* Task details *
Extract every line of the material below and reproduce it faithfully.
##########
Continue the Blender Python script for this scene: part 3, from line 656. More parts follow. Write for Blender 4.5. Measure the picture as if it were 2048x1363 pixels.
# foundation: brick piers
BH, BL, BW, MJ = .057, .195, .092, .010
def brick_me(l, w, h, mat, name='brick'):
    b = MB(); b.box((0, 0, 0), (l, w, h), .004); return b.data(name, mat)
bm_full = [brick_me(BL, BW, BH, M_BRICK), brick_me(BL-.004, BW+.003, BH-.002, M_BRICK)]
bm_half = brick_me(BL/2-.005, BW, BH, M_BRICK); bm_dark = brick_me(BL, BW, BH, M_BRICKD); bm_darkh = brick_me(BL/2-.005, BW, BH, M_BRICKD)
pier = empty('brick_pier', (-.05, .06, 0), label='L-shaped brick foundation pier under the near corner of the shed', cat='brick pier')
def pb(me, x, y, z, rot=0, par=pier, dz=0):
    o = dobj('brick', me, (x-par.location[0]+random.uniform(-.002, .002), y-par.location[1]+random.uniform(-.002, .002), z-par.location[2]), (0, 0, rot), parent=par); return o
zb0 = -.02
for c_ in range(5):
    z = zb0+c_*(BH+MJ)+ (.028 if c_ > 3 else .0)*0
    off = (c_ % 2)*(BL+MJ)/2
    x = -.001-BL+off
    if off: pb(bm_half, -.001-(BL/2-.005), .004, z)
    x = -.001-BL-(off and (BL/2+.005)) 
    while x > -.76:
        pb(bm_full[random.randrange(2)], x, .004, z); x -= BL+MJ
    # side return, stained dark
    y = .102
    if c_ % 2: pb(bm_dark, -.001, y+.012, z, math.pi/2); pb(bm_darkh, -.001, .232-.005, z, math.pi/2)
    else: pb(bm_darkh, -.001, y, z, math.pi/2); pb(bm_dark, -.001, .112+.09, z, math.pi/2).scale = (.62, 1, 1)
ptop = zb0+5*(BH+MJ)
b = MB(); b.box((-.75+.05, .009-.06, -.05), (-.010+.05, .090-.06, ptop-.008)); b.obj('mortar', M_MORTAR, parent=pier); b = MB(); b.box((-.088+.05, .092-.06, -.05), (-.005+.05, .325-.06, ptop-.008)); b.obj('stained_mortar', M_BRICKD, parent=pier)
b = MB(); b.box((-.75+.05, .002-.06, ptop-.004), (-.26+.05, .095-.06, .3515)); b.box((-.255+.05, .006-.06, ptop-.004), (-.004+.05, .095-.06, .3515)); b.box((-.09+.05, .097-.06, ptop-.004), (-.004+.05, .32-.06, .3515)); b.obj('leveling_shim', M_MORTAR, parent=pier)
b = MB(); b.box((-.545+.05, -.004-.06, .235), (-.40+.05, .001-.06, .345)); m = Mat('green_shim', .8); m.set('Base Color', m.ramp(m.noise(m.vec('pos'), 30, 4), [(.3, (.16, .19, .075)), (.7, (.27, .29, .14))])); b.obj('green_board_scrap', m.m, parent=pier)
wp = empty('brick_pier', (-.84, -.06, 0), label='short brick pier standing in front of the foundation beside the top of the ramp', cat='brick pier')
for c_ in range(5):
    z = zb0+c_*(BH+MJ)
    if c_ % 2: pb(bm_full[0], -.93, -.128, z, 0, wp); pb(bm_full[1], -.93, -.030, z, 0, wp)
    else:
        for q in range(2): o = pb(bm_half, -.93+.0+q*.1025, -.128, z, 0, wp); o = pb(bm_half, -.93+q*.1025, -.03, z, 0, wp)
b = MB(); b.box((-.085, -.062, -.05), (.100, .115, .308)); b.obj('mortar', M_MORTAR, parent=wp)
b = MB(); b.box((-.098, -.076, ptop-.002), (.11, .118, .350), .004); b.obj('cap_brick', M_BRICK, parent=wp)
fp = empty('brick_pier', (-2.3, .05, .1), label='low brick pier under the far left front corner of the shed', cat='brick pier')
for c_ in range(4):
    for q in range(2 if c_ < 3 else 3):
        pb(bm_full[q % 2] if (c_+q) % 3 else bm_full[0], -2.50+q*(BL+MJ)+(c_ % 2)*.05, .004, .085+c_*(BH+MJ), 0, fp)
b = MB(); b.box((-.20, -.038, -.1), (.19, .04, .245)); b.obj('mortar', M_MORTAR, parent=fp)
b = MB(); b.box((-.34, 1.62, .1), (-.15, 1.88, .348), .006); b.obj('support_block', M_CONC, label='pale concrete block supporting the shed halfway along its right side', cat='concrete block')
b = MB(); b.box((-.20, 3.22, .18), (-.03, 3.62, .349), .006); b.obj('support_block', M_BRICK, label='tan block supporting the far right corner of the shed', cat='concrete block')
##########
* Response to the exercise *
Continue the Blender Python script for this scene: part 3, from line 656. More parts follow. Write for Blender 4.5. Measure the picture as if it were 2048x1363 pixels.
# foundation: brick piers
BH, BL, BW, MJ = .057, .195, .092, .010
def brick_me(l, w, h, mat, name='brick'):
    b = MB(); b.box((0, 0, 0), (l, w, h), .004); return b.data(name, mat)
bm_full = [brick_me(BL, BW, BH, M_BRICK), brick_me(BL-.004, BW+.003, BH-.002, M_BRICK)]
bm_half = brick_me(BL/2-.005, BW, BH, M_BRICK); bm_dark = brick_me(BL, BW, BH, M_BRICKD); bm_darkh = brick_me(BL/2-.005, BW, BH, M_BRICKD)
pier = empty('brick_pier', (-.05, .06, 0), label='L-shaped brick foundation pier under the near corner of the shed', cat='brick pier')
def pb(me, x, y, z, rot=0, par=pier, dz=0):
    o = dobj('brick', me, (x-par.location[0]+random.uniform(-.002, .002), y-par.location[1]+random.uniform(-.002, .002), z-par.location[2]), (0, 0, rot), parent=par); return o
zb0 = -.02
for c_ in range(5):
    z = zb0+c_*(BH+MJ)+ (.028 if c_ > 3 else .0)*0
    off = (c_ % 2)*(BL+MJ)/2
    x = -.001-BL+off
    if off: pb(bm_half, -.001-(BL/2-.005), .004, z)
    x = -.001-BL-(off and (BL/2+.005)) 
    while x > -.76:
        pb(bm_full[random.randrange(2)], x, .004, z); x -= BL+MJ
    # side return, stained dark
    y = .102
    if c_ % 2: pb(bm_dark, -.001, y+.012, z, math.pi/2); pb(bm_darkh, -.001, .232-.005, z, math.pi/2)
    else: pb(bm_darkh, -.001, y, z, math.pi/2); pb(bm_dark, -.001, .112+.09, z, math.pi/2).scale = (.62, 1, 1)
ptop = zb0+5*(BH+MJ)
b = MB(); b.box((-.75+.05, .009-.06, -.05), (-.010+.05, .090-.06, ptop-.008)); b.obj('mortar', M_MORTAR, parent=pier); b = MB(); b.box((-.088+.05, .092-.06, -.05), (-.005+.05, .325-.06, ptop-.008)); b.obj('stained_mortar', M_BRICKD, parent=pier)
b = MB(); b.box((-.75+.05, .002-.06, ptop-.004), (-.26+.05, .095-.06, .3515)); b.box((-.255+.05, .006-.06, ptop-.004), (-.004+.05, .095-.06, .3515)); b.box((-.09+.05, .097-.06, ptop-.004), (-.004+.05, .32-.06, .3515)); b.obj('leveling_shim', M_MORTAR, parent=pier)
b = MB(); b.box((-.545+.05, -.004-.06, .235), (-.40+.05, .001-.06, .345)); m = Mat('green_shim', .8); m.set('Base Color', m.ramp(m.noise(m.vec('pos'), 30, 4), [(.3, (.16, .19, .075)), (.7, (.27, .29, .14))])); b.obj('green_board_scrap', m.m, parent=pier)
wp = empty('brick_pier', (-.84, -.06, 0), label='short brick pier standing in front of the foundation beside the top of the ramp', cat='brick pier')
for c_ in range(5):
    z = zb0+c_*(BH+MJ)
    if c_ % 2: pb(bm_full[0], -.93, -.128, z, 0, wp); pb(bm_full[1], -.93, -.030, z, 0, wp)
    else:
        for q in range(2): o = pb(bm_half, -.93+.0+q*.1025, -.128, z, 0, wp); o = pb(bm_half, -.93+q*.1025, -.03, z, 0, wp)
b = MB(); b.box((-.085, -.062, -.05), (.100, .115, .308)); b.obj('mortar', M_MORTAR, parent=wp)
b = MB(); b.box((-.098, -.076, ptop-.002), (.11, .118, .350), .004); b.obj('cap_brick', M_BRICK, parent=wp)
fp = empty('brick_pier', (-2.3, .05, .1), label='low brick pier under the far left front corner of the shed', cat='brick pier')
for c_ in range(4):
    for q in range(2 if c_ < 3 else 3):
        pb(bm_full[q % 2] if (c_+q) % 3 else bm_full[0], -2.50+q*(BL+MJ)+(c_ % 2)*.05, .004, .085+c_*(BH+MJ), 0, fp)
b = MB(); b.box((-.20, -.038, -.1), (.19, .04, .245)); b.obj('mortar', M_MORTAR, parent=fp)
b = MB(); b.box((-.34, 1.62, .1), (-.15, 1.88, .348), .006); b.obj('support_block', M_CONC, label='pale concrete block supporting the shed halfway along its right side', cat='concrete block')
b = MB(); b.box((-.20, 3.22, .18), (-.03, 3.62, .349), .006); b.obj('support_block', M_BRICK, label='tan block supporting the far right corner of the shed', cat='concrete block')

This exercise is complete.